This story is part of Junk Food, Redefined, our new collection of snack recommendations, recipes, and perspectives that celebrate an undervalued food group. Read all the stories here.
When I was in elementary school, I filled out a well-intentioned worksheet that asked me to sort foods into boxes. In one box were the things I could eat every day, every meal, forever: skim milk, broccoli, orange juice, apples. In another were things that were okay as a treat: ice cream, butter, chocolate milk, cheeseburgers. Indulgent but still featuring nutritious traces of, say, calcium. And then came the area for food that I should avoid: sugary cereals and, most dastardly of all, junk food. The drawings of apples and broccoli all had smiling, welcoming anthropomorphized faces. The french fries looked like they were about to go rob someone’s piggy bank.
I grew up in a middle-class home, which meant that we could always afford groceries like broccoli and apples, and everything on the worksheet mirrored the way my mom talked to me about food in the early ’90s in Idaho. I recently asked her how she came to understand which foods were “healthy” and “unhealthy,” and her answer probably resembled that of a lot of middle-class parents from the time: the almighty food pyramid and the general discourse, floating all over middle-brow publications like Time, Prevention, Reader’s Digest, and Good Housekeeping, that saturated fat was bad—same for salt, margarine, and “too much sugar.”

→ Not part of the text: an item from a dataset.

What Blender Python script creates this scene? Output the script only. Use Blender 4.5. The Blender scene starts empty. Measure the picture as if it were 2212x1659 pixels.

The worksheet didn’t consider how to feed your child when you’re a single parent working swing shift and a Happy Meal or a frozen pizza is the cheapest and most reliable way to feed your kids, or if the nearest fresh broccoli was an hour’s drive away. I loved the junk, the so-called bad stuff too—Lucky Charms, Nacho Flavored Easy Cheese, Albertson’s Fried Chicken. And it didn’t take long for me to understand myself as “bad,” or at least somehow misbehaving, when I ate them, the same way my mom felt bad when she relied on them, as if they were some indicator of her failure as a parent instead of an opportunity for me to have some really delicious chicken.
My understanding that certain foods were so “bad” they were junk was complicated by the peculiar diet culture of the ’90s, which convinced me that cheese and avocados were high-fat and to be avoided, bananas had too much sugar and should also be avoided, but Starburst Jellybeans (lot of sugar, sure, but fat-free!) or Snackwell Devil’s Food Cookie Cakes (cake…but diet?) were somehow okay. I entered my 20s with deeply illogical ideas about food and nutrition, which became even more contradictory when injected with the sustainability gospel of Michael Pollan, anti-GMO politics, the locavore movement, and the rise of “fast casual” cuisine. Was a Chipotle burrito healthy? What about this vegan chocolate cake? Churros at the farmers market? A quiche made with free-range chicken eggs and locally sourced bacon? Oh, and guess what, cereal has lots of fiber now! Smoothies aren’t as healthy AS YOU THINK!!! Definitely put butter in your coffee! Paleo is bad now, but keto is good!